Lavilla Esther Allen


Lavilla Esther Allen was an American author, poet, and reader. She experienced a high degree of success with her first book of poems before writing volumes of missionary and temperance literature, and hundreds of verses upon various subjects at the request of friends. Her works were characterized by high ideals of life, by sincere and noble pursuits, and a pervading purity. She was also interested in missionary, Sunday school, and educational work, as well as charitable and reformatory enterprises.

Early years and education

Lavilla Esther Ostrander was born in Ithaca, New York, May 28, 1834. While she was a child, her parents removed to Ypsilanti, Michigan, where her youth was passed. She was educated in the seminary of that town. She wrote verses in her youth.

Career

In 1851, she married William Schuyler Allen and lived in Hillsdale, Michigan. She began her literary career in earnest in 1870, writing stories, sketches and poems for publication, which were widely copied. She contributed to the Ladies' Repository, the Masonic Magazine, the Chicago Interior, the Advance, the Northwestern Christian Advocate, and other prominent periodicals.
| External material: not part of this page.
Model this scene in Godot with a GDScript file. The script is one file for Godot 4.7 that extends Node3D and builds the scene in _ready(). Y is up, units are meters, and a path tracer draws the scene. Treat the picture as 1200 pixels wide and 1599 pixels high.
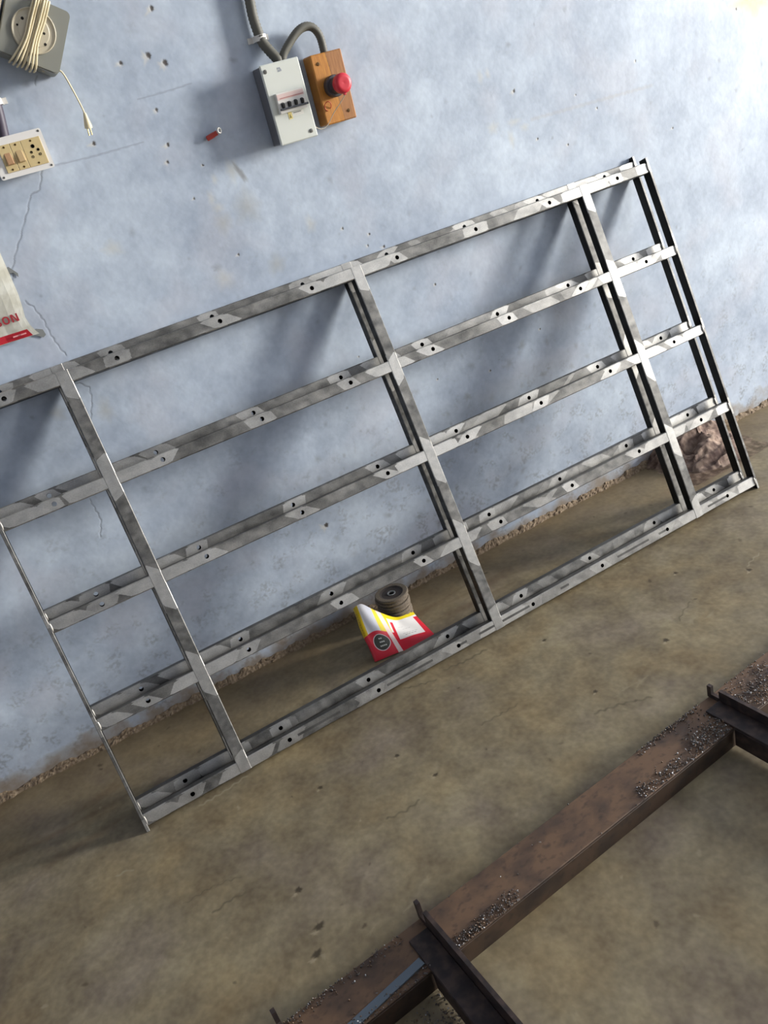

Much of her work was devoted to temperance and missionary lines, but she also wrote countless poems for various occasions. Besides her work as a writer, she was a fine reader, often reading her poetical productions in public, mainly before college societies. Allen did not collect her productions, although there were enough of them to fill a number of volumes.
She died November 11, 1903 and is buried at Oak Grove Cemetery in Hillsdale, Michigan.